Chapuzot (middle) and the interviewers
source: English FPBS
The interviewers investigated him under the accusation that Chapuzot was reported to be a wine merchant who have lived for a long time on bad terms with his wife. However, the truth is Chapuzot isn’t married, yet. The rest of the play is filled with comedy, pitchers of beers and a bit of tense since the interviewers enforced that he lives on bad terms with his mistress.

The actors played all the lines well and the performance was very amusing. Jokes and sarcasm thrown, audiences laughed. I really enjoyed the show. The choice of costumes are fine since I read that the role of the race in this play are neutral, so there is no specialization. Each actor wear costume related to their characters. On the real script, there is only one interviewer, but in this performance, they made it two. Maybe because the script is too long to be memorized by-just-one person. I do not find any deviations from the play that has performed. It is just a bit out of the characters drawn when a poster fell out on the floor, but the bartender did nothing. It is far from the characters given on the first scene where Chapuzot was so busy wiping all the bottles, glasses, and cleaning up his bar. Nevertheless, it is not the main passage of the play so it does not really matters.
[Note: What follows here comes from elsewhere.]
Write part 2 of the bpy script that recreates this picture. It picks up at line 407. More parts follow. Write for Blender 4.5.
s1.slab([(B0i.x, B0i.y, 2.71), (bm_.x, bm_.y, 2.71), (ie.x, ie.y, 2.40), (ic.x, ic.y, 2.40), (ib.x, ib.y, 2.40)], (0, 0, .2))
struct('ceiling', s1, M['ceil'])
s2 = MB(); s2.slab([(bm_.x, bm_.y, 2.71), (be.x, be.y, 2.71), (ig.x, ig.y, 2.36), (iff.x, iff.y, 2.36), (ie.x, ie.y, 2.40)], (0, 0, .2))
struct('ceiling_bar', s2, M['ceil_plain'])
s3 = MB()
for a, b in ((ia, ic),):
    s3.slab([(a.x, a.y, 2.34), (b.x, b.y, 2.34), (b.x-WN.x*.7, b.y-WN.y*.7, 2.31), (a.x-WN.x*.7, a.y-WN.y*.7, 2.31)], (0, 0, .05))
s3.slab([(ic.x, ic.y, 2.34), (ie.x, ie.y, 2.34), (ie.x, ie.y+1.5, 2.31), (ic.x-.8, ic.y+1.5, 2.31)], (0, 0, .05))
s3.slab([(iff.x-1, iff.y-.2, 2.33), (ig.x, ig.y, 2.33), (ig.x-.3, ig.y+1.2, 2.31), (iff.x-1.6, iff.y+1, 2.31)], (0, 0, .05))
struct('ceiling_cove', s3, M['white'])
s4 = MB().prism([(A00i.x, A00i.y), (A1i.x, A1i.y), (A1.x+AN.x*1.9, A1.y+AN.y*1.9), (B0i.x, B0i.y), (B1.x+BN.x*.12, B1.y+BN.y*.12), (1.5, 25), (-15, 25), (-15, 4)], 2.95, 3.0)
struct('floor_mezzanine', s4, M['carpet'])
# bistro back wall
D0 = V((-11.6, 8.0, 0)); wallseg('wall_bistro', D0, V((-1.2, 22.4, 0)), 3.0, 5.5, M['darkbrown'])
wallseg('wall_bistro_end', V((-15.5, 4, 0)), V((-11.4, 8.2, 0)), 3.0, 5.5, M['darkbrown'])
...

Overall, the performance is a success play. The audience were impressed and in an approximately one hour of performance, the play left a deep impression of The Press back in 19th century and also now. 
For the last, I would like to cite some lines I like, said by, the interviewers. The lines that describe how powerful The Press is in our daily life.


The press is a powerful force, Chapuzot. You cannot deceive the press. And I am the Press, Chapuzot. Twelve Million Readers!

The press is the great modern force…. The great educator…. The universal consciousness… She denounces... judges and condemns!

The Press, Chapuzot! Stands alone… above all else… police, justice, et cetera. It rewards, punishes, forgives! Depending on the price that one pays. The press is everything.